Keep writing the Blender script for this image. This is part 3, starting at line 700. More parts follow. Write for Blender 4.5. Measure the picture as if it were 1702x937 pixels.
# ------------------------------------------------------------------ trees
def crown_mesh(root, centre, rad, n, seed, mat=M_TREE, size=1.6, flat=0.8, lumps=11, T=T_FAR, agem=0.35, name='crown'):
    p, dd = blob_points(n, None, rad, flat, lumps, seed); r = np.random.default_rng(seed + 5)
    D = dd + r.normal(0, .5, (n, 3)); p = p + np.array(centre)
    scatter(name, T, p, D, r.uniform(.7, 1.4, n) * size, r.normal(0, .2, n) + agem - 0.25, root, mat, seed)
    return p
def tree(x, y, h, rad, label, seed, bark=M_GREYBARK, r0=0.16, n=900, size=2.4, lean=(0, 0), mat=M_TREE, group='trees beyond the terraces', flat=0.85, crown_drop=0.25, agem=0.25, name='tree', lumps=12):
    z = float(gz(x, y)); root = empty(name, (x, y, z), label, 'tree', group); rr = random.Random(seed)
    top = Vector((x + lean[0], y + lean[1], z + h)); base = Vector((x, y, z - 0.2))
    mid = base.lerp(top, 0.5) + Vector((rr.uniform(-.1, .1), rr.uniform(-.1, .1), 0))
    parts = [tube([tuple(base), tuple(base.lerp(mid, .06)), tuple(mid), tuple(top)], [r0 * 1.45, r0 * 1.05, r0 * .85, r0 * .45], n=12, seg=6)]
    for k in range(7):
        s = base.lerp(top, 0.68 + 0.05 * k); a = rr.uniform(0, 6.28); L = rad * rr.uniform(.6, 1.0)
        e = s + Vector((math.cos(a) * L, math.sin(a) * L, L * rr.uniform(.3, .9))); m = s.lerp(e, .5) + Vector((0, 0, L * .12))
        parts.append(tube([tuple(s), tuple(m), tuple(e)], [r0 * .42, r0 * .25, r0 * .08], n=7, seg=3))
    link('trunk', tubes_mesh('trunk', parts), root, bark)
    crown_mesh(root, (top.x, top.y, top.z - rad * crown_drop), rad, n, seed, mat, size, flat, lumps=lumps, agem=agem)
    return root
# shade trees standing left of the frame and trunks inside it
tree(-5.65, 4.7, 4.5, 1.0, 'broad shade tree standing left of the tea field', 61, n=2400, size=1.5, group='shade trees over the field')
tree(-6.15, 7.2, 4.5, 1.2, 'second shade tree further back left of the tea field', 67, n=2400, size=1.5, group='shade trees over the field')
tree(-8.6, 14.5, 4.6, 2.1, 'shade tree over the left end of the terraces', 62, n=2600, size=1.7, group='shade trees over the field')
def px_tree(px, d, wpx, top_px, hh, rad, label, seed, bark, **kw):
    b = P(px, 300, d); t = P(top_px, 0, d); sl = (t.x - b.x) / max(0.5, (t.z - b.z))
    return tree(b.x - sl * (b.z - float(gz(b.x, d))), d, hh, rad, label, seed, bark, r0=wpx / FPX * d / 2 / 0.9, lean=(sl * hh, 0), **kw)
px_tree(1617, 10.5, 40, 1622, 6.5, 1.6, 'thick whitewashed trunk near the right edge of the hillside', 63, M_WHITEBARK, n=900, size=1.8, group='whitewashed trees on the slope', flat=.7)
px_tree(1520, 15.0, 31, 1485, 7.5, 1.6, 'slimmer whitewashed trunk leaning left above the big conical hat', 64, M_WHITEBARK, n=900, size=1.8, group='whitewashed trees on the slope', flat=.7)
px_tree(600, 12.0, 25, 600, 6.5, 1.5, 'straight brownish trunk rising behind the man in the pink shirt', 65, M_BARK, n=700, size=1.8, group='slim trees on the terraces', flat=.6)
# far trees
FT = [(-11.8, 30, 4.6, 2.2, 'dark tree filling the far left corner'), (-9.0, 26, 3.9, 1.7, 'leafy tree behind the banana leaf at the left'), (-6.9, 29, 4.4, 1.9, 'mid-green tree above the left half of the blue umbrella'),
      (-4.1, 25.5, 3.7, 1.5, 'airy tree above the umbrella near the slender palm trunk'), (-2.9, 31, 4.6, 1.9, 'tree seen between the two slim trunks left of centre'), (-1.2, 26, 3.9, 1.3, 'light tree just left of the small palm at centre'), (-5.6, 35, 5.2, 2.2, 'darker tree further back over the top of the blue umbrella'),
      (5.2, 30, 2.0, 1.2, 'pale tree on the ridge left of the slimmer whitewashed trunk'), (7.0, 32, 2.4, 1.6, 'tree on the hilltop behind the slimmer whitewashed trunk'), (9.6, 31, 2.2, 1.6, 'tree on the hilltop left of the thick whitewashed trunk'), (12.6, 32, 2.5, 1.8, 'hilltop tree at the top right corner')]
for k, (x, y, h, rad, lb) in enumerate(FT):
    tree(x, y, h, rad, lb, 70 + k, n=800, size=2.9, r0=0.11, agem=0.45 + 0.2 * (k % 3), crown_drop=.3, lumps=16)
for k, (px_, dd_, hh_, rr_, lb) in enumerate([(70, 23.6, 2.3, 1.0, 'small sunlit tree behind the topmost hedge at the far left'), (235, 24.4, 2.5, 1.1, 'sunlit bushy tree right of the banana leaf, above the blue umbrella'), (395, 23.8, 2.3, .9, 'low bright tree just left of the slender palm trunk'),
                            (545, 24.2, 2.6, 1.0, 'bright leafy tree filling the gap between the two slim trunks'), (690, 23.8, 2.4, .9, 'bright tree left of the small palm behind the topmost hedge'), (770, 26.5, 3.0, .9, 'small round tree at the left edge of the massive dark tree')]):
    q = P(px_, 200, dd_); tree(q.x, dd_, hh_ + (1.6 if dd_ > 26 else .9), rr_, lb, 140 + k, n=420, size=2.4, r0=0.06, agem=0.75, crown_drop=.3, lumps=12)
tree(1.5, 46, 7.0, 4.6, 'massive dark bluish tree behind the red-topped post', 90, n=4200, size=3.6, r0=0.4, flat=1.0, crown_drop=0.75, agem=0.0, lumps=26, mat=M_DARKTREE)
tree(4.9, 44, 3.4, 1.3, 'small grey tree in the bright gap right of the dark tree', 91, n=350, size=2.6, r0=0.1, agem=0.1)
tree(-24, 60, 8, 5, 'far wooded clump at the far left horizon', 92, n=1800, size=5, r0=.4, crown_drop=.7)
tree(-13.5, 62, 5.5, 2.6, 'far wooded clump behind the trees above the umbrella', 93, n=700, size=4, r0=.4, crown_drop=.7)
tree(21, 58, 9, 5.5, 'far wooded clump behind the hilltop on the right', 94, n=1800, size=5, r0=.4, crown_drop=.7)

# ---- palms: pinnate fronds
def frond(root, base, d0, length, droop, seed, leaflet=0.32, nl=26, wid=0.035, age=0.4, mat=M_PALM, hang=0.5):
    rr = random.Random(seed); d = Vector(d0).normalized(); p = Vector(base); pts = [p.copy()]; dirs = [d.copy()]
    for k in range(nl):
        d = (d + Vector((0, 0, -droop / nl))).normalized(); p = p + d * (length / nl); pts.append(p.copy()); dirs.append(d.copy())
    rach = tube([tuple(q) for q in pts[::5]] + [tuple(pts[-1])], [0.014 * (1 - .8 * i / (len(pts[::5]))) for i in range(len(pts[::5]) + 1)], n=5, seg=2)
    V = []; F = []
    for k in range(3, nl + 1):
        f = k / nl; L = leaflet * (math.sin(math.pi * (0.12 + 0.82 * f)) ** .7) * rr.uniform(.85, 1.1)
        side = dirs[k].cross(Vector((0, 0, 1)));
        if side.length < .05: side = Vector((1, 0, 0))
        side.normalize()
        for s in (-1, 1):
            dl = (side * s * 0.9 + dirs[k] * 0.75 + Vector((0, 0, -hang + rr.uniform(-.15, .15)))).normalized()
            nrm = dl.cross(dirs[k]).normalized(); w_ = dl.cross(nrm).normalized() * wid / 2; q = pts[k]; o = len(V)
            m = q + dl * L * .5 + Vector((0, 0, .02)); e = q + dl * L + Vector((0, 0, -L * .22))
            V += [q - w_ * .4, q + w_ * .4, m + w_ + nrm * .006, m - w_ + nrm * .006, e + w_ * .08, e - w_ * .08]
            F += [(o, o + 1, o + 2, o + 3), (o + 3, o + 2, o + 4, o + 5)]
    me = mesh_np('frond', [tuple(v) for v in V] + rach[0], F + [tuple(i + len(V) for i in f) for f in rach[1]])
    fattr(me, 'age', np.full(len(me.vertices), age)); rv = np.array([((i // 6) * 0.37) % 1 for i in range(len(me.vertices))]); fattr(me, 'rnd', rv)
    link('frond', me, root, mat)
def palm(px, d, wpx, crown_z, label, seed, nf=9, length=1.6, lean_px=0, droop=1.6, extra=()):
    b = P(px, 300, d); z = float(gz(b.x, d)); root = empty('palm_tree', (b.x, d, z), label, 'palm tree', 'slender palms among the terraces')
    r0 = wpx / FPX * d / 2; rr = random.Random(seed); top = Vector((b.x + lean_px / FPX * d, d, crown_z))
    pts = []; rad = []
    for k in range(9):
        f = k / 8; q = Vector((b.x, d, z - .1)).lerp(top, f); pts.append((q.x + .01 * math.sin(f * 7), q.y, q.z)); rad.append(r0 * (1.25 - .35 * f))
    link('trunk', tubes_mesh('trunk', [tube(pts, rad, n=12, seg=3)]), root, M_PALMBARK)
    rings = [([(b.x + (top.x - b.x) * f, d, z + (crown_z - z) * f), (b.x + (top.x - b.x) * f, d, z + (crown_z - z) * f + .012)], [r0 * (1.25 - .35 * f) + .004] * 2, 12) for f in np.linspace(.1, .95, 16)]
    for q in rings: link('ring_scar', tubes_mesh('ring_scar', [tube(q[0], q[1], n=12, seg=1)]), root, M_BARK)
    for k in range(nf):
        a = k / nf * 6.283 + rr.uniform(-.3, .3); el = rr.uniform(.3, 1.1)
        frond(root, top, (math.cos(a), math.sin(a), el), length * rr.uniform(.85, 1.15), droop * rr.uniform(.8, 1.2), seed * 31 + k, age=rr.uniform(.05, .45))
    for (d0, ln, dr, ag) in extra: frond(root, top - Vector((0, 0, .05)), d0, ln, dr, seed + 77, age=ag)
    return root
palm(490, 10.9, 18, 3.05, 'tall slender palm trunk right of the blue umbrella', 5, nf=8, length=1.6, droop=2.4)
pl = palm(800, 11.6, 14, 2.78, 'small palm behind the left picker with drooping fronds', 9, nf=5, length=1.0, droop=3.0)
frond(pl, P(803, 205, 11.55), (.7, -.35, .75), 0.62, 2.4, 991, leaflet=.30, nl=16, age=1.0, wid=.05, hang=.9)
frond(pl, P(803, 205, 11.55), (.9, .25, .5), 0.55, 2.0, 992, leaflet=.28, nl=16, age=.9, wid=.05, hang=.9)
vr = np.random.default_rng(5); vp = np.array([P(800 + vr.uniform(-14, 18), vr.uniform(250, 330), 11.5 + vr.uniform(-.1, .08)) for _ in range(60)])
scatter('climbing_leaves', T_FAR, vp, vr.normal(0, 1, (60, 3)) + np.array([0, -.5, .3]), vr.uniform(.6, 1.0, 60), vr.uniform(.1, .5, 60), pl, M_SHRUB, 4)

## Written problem
Using the listing, collect all lines in which the string "parts" is found.

## Response for this exercise
Keep writing the Blender script for this image. This is part 3, starting at line 700. More parts follow. Write for Blender 4.5. Measure the picture as if it were 1702x937 pixels.
    parts = [tube([tuple(base), tuple(base.lerp(mid, .06)), tuple(mid), tuple(top)], [r0 * 1.45, r0 * 1.05, r0 * .85, r0 * .45], n=12, seg=6)]
        parts.append(tube([tuple(s), tuple(m), tuple(e)], [r0 * .42, r0 * .25, r0 * .08], n=7, seg=3))
    link('trunk', tubes_mesh('trunk', parts), root, bark)